In our readings for Wednesday, we read Acts 3:1-10 which also speaks to being fully seen and known. In that story, Peter and John were going up to the temple for prayer when they ran into a man who had not ever been able to walk. Everyday he had folk bring him to the temple so that he could beg for money. When the man saw Peter and John he approached them, just as he approached everyone else, with a request for money. The text says, “Peter looked intently at him, as did John, and said, ‘Look at us.’ And he fixed his attention on them, expecting to receive something from them. But Peter said, ‘I have no silver or gold, but what I have I give you; in the name of Jesus Christ of Nazareth, stand up and walk.’ And he took him by the right hand and raised him up; and immediately his feet and ankles were made strong” (Acts 3:4-7, NRSV). Christ’s healing was activated by the two parties looking into one another’s eyes and seeing each other.

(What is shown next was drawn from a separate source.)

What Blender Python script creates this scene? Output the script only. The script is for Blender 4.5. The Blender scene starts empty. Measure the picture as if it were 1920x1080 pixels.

As Jesus saw the Samaritan woman at the well and knew everything about her (John 4), as the residents at the Community First! see one another and know one another, Peter and John heal a man simply by looking at him and saying, “Look at us.” To see each other is to know each other and heal one another. These are examples of being fully and wholly loved, and fully and wholly known.

In the season of Easter, our community is reaffirming our baptismal vows. As part of those vows, we affirm that we will seek and serve Christ in all persons, and love our neighbor as ourselves. And, that we will strive for justice and peace among all people, respecting the dignity of every human being. As we do so, we are promising to see. To see, to respect, to fully know and to full love those which cross our paths each day. And as we do so, I believe we tap into Jesus’ healing power. The power of Community First!, the power of the living water, the power of disciples who can heal.